Turgut Boz, girişimciliğe inandıklarını belirtiyor: “Sürekli değişen ve gelişen dünyada, rekabet artarken girişimcilik ruhunun yükselmesi de her geçen gün daha büyük bir önem kazanıyor. Günümüzün bilgiye dayalı büyüyen ekonomilerinin temelinde inovasyon, inovasyonun temelinde ise girişimcilik bulunuyor. Parlak, inovatif fikirlerin girişimcilikle buluşarak ‘iş’e dönüştürülmesi ve ekonomiye kazandırılması artık daha büyük önem taşıyor.

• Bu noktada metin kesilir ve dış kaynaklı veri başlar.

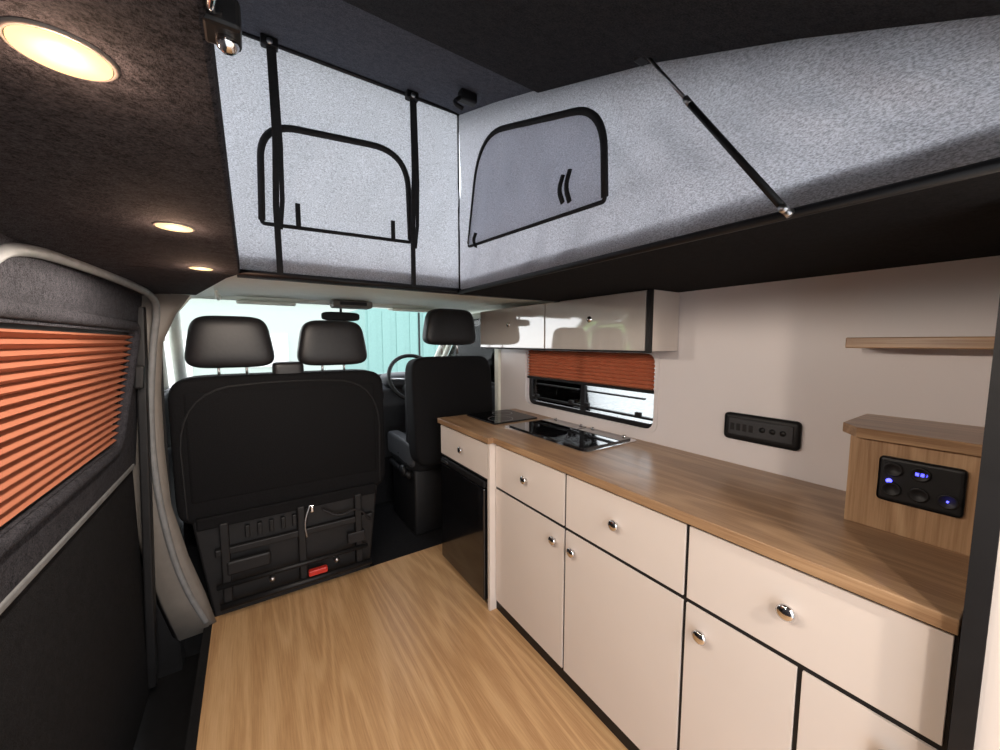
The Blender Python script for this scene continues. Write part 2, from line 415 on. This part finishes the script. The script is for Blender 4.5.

TEB olarak, yenilikçi fikirleri desteklerken girişimcinin dünyayı değiştirecek bir fikri, bu fikri hayata geçirecek yeterli sermayesi olsa dahi doğru zamanda, doğru yerde ürün ya da hizmetini pazarlamıyorsa bir iş planı yoksa ayakta kalma şansının çok az olduğunun farkındayız. Gerçek bir katmadeğer sağlayabilmek için parlak fikirlerin doğru bir planlama ile ekonomiye kazandırılması gerekiyor. Girişimcilik ekosisteminde üstlendiğimiz bu büyük sorumluluk ile hayallerinin peşinden cesaretle koşan girişimcilerimize destekler sunmaya ve ekosistemi geliştirmeye devam edeceğiz.”